There was a Hillbrow boys' preparatory school in Rugby in the late 19th and early 20th centuries that was attended by the famous 20th century poet Rupert Brooke (1887 - 1915) and the slightly less famous psychoanalyst and writer James Strachey (1887 - 1967). Brooke and Strachey were not only contemporaries at the school but also close friends.
Brooke's entry states that Brooke "attended Hillbrow Prep School before being educated at Rugby School." Christopher Hassell's biography of Brooke (p28-29) states that "In the summer of 1897 Rupert began his school career. Hillbrow was barely a hundred yards down the road (from his home in Hillmorton Road, Rugby), another of those solid institutional buildings erected with alternate layers of red and blue brick, without heating of any kind, and the inevitable boring draught in stone passages that smelt of dust and the leather of down-at-heel shoes. Rupert was of course a day boy and Richard's (his elder brother) first job of the day was to see him safely across the road."

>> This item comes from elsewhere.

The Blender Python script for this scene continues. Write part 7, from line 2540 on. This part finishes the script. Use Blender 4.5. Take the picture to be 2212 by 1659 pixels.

The photograph below (from http://www.search.windowsonwarwickshire.org.uk/engine/resource/default.asp?resource=2178) purports to be of the interior of the school gymnasium in 1917. However the accompanying map shows the location of the school at the corner of Bawnmore Road and Bawnmore Park, which would place it over 2 miles from Brooke's home in Hillmorton Road.

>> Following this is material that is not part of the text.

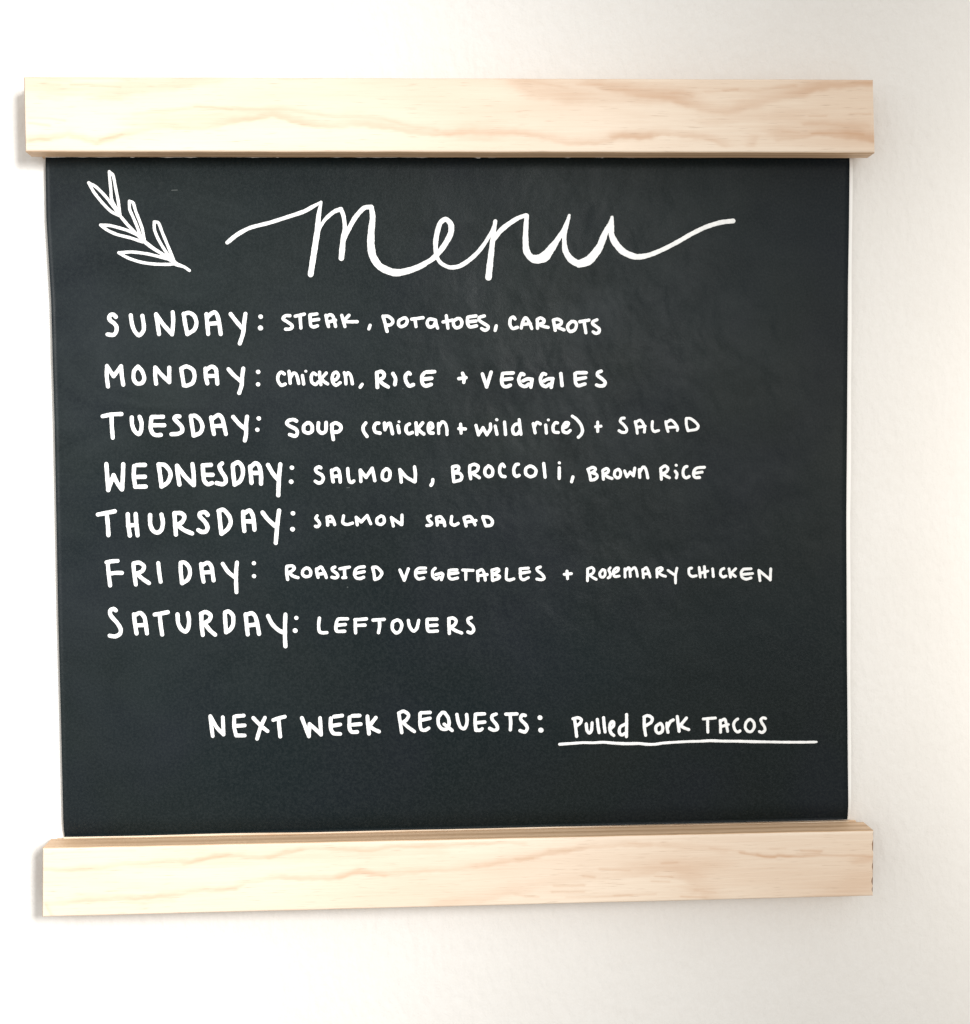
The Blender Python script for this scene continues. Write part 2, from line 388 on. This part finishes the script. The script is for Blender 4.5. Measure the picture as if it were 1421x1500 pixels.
fringe('trimmed_lip', lambda s: (93.4+s*(1243.2-93.4), 1226.2-22.6*s-0.7*math.sin(s*3.14)+0.5*math.sin(s*23)*math.sin(s*7)), lambda s: (93.4+s*(1243.2-93.4), 1229-26.3*s), sheet, SHEET+0.0004, M_CREAM)

# ------------------------------------------------------------------ lettering, drawn stroke by stroke in chalk marker
def catmull(P, n):
    P = np.array(P, float)
    if len(P) == 1: return P
    out = []
    Q = np.vstack([2*P[0]-P[1], P, 2*P[-1]-P[-2]])
    for i in range(1, len(Q)-2):
        p0, p1, p2, p3 = Q[i-1:i+3]
        L = max(2, int(math.ceil(np.hypot(*(p2-p1)[:2])/n)))
        # centripetal-ish tension keeps short bends from overshooting
        m1 = (p2-p0)*0.42; m2 = (p3-p1)*0.42
        l = np.hypot(*(p2-p1)[:2])+1e-9
        for mm in (m1, m2):
            k = np.hypot(*mm[:2])
            if k > l: mm *= l/k
        for t in np.arange(L)/L:
            h = (2*t**3-3*t**2+1, t**3-2*t**2+t, -2*t**3+3*t**2, t**3-t**2)
            out.append(h[0]*p1+h[1]*m1+h[2]*p2+h[3]*m2)
    out.append(P[-1]); return np.array(out)
class Ink:
    def __init__(self, fat=1.0): self.v = []; self.f = []; self.k = 0; self.fat = fat
    def stroke(self, pts, wd):
        """pts in photo measure (x, y, width)"""
        self.k += 1
        P = np.array([(p[0], p[1], p[2] if len(p) > 2 else wd) for p in pts], float)
        if len(P) == 1: P = np.vstack([P, P+[0.35, 0.1, 0]])
        S = catmull(P, 1.6)
        ph = random.random()*6
        s = np.arange(len(S)); S[:,2] *= 0.95*self.fat*(1+0.035*np.sin(s*0.55+ph)+0.025*np.sin(s*1.37+ph*2))
        T = np.gradient(S[:,:2], axis=0); T /= np.hypot(T[:,0], T[:,1])[:,None]+1e-9
        rows = []
        r0, r1 = S[0,2]/2, S[-1,2]/2
        for a in (85, 62, 40, 20): rows.append((S[0,:2]-T[0]*r0*math.sin(math.radians(a)), T[0], r0*math.cos(math.radians(a))))
        for q, t in zip(S, T): rows.append((q[:2], t, q[2]/2))
        for a in (20, 40, 62, 85): rows.append((S[-1,:2]+T[-1]*r1*math.sin(math.radians(a)), T[-1], r1*math.cos(math.radians(a))))
        H = 0.00010+0.000006*(self.k % 9)+0.000002*random.random(); base = len(self.v); K = 9
        for c, t, r in rows:
            nrm = np.array((-t[1], t[0]))
            for a in range(K):
                th = math.pi*a/(K-1); q = c+nrm*r*math.cos(th)
                p = plane_pt(q[0], q[1], SHEET)
                self.v.append(W((p[0], p[1], SHEET+sheet_z(p[0], p[1])-0.00002+(H+0.00002)*math.sin(th)**0.7*min(1, 0.5+r/2))))
        for i in range(len(rows)-1):
            for a in range(K-1):
                q = base+i*K+a; self.f.append((q, q+K, q+K+1, q+1))
    def build(self, name, parent, label=None):
        o = mesh_obj(name, self.v, self.f, M_INK, parent, smooth=True)
        if label: o['label'] = label
        return o
def parse(txt, x0, y0, sc, ink, wd, dx=0, dy=0):
    for st in txt.split('|'):
        st = st.strip()
        if not st: continue
        if st[0] == 'o':
            x, y, r = map(float, st[1:].split(',')); ink.stroke([(x0+x/sc, y0+y/sc, 2*r/sc)], 0); continue
        pts = []
        for tk in st.split():
            q = list(map(float, tk.split(',')))
            pts.append((x0+q[0]/sc, y0+q[1]/sc) + ((q[2]/sc,) if len(q) > 2 else ()))
        ink.stroke(pts, wd)
TEXT = []
def line(x0, y0, sc, wpx, *words): TEXT.append((x0, y0, sc, wpx/sc, words))

line(140,440,5.4654,38, ('SUNDAY:', '162,132 145,115 122,115 108,140 122,165 150,185 168,215 163,255 140,277 95,272|282,120 292,190 312,245 348,280 382,245 386,200 375,125|485,112 495,180 508,270|485,112 540,190 612,272|618,95 622,170 612,272|706,108 718,190 735,270|706,110 750,100 790,125 808,180 790,235 735,270|888,112 895,190 902,270|900,135 925,108 955,95 975,120 990,180 1002,270|905,188 985,182|1082,110 1120,160 1170,220|1200,108 1190,180 1182,260 1155,345|o1320,130,21|o1320,221,24'))
line(400,440,5.684,31, ('STEAK,', '140,128 105,128 82,152 120,180 155,205 158,228 135,240 105,240|185,132 260,115|225,130 228,180 232,230|365,113 310,120|306,122 310,170 314,208 335,222 370,212|310,168 380,158|440,125 450,180 462,218|445,138 470,120 495,128 508,160 520,216|455,182 520,165|572,125 585,170 598,218|632,125 590,168|592,174 625,178 700,178|808,208 798,238'),
 ('POTATOES', '915,132 930,180 940,225 950,258|916,134 955,132 988,155 998,182 975,205 940,207|1085,148 1050,168 1045,200 1065,220 1102,205 1118,172 1105,148 1085,148|1155,157 1248,145|1182,158 1190,218|1340,160 1300,157 1282,190 1300,222 1335,215 1352,180|1352,165 1358,200 1370,232'))
line(640,440,5.684,31, ('TATOES,', '78,128 85,180 92,232|52,180 130,165|170,152 138,175 142,212 165,230 200,215 208,178 190,152 170,152|325,130 262,138|255,142 255,190 275,222 330,212|255,180 325,172|395,130 355,142 352,165 385,190 425,215 425,236 400,250 372,235|494,212 485,250'),
 ('CARROTS', '650,155 635,138 612,155 608,200 630,235 670,225|702,230 715,180 735,145 752,155 772,190 790,235|715,200 778,195|835,160 838,232|838,158 865,146 892,165 885,188 845,200|850,200 885,217 925,225|970,165 985,250|972,163 1005,157 1036,175 1030,200 990,215|990,215 1030,235 1058,246|1122,175 1092,205 1090,235 1110,260 1148,245 1162,205 1150,180 1122,175|1190,178 1265,165|1225,175 1240,270|1332,162 1300,177 1297,197 1325,217 1352,240 1348,265 1325,276 1300,262'))
line(140,520,5.4654,37, ('MONDAY:', '100,252 90,170 92,88|92,90 145,170|145,170 205,90|205,90 210,160 222,238|340,92 308,130 305,190 330,228 372,224 390,185 373,130 340,92|485,230 478,170 478,100|478,100 530,160 590,218|590,102 590,218|685,108 695,170 707,243|686,108 730,92 780,120 793,175 775,225 730,246 707,243|880,110 882,170 895,228|890,118 930,92 963,115 970,170 975,230|885,168 965,168|1064,114 1110,165 1165,210|1183,108 1175,165 1170,240 1160,275 1150,304|o1300,135,20|o1300,235,20'))
line(390,520,5.4654,34, ('chicken,', '145,152 120,137 97,160 94,205 120,243 152,233|182,132 188,180 192,225|192,185 215,147 238,152 252,190 260,228|290,165 300,232|o316,130,15|400,158 376,145 360,175 366,218 395,236 418,215|427,138 430,180 438,238|480,145 440,192|442,192 465,215 492,232|535,205 565,192 578,160 560,137 537,152 527,190 537,225 560,243 592,222|625,142 635,180 638,232|635,170 655,142 678,170 690,230|768,235 752,258'),
 ('RICE', '885,142 890,258|886,142 920,132 943,152 938,180 900,203|905,205 940,235 976,256|1015,150 1035,190 1030,236|1152,152 1138,142 1115,168 1118,210 1145,248 1178,238|1348,134 1282,137|1268,142 1248,170 1250,225 1275,248 1320,236|1252,195 1325,187'))
line(640,520,5.4654,32, ('+', '205,147 218,180 215,220|176,190 232,182'), ('VEGGIES', '364,152 398,256|434,138 398,256|610,144 532,147|526,150 518,200 527,243 555,255 588,242|522,198 600,190|695,157 675,150 655,195 670,238 705,253 735,235|688,208 725,192 762,195|762,195 752,258|870,155 848,150 828,192 840,235 870,253 900,235|857,208 890,192 928,190|928,190 915,258|992,150 1002,245|1195,142 1118,142|1106,150 1110,222 1132,246 1185,232|1108,197 1190,182|1315,130 1287,142 1287,165 1320,190 1348,220 1333,246 1300,248 1278,240'))
line(140,590,5.4654,38, ('TUESDAY:', '57,108 130,94 206,90|128,95 130,180 138,280|290,118 292,170 310,222 345,252 365,220 368,160 352,112|540,112 452,114|448,118 440,200 460,248 490,260 522,257|450,180 550,180|672,110 645,108 630,125 650,150 688,190 693,228 660,248 607,252|762,108 772,180 785,262|764,105 800,105 838,140 856,190 838,240 787,263|925,118 938,200 948,250|938,125 985,98 1015,128 1030,190 1043,250|945,188 1025,183|1102,114 1150,170 1200,212|1213,112 1205,180 1205,250 1195,302|o1305,125,20|o1295,216,20'))
line(400,590,5.684,34, ('Soup', '195,152 170,140 130,148 114,172 140,195 190,220 203,250 185,278 138,265|285,168 257,192 257,235 290,253 323,238 325,192 303,168 285,168|378,168 376,225 405,253 438,235 442,165|490,180 492,240 502,305|488,185 520,167 558,187 566,215 545,240 505,245'),
 ('(chicke', '772,168 750,202 755,240 782,280|880,170 857,172 840,205 852,243 890,253|928,170 932,225|935,215 955,178 975,172 985,210 995,258|1040,192 1050,248|o1048,158,13|1135,177 1112,192 1107,230 1127,258 1160,248|1190,168 1197,262|1245,168 1207,215|1207,215 1227,240 1255,260|1297,225 1328,205 1323,174 1302,172 1292,210 1302,248 1332,253'))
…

Interior view of the gymnasium at Hillbrow School, Rugby. 1917
There is no evidence that Brooke's Hillbrow School in Rugby had any connection with the Hill Brow School in Eastbourne. However Peter Isaac has a recollection of Frank Matthews talking about an alumni group called the Old Hillbrovians, a Google search for which produced a link to http://www.nytimes.com/books/first/h/hale-friends.html (copied here) which quotes Chapter 1 of “Friends and Apostles - The Correspondence of Rupert Brooke and James Strachey, 1905-1914”. It includes a quote from a letter dated 7th July 1905 in which Brooke writes: “I refuse to vow anything. I know myself too well. My resolves are continually being shattered (in 1905 as in 1895 -- or whatever that prehistoric Hill-brovian date may be) especially in the matter of letters”. Of course his use of the term "Old Hillbrovian" does not prove any connection, but the possibility of a link exists.
James Strachey was the younger brother of the better-known Lytton Strachey; both were members of the Cambridge Apostles (as was Rupert Brooke) and both were members of the Bloomsbury Group, with which Brooke was also associated. In other words, they all had unconventional sexual proclivities (Brooke himself was famously bi-sexual) that would not have fitted the mould that Thornton or Matthews wanted to steer their pupils towards. But would two wayward but (in)famous pupils have prompted Thornton or Matthews to have obliterated all past association with the school that these people attended? It seems hardly likely, especially in those pre-Internet days when access to such information was so much more difficult.
It is hoped that further research may reveal some history of the school before its Eastbourne days. It is not impossible that the school dates back to the late 19th century and that it once had Rupert Brooke and James Strachey amongst its pupils. If it were so, then it is perhaps no wonder that its boys were so strictly regulated in its later days!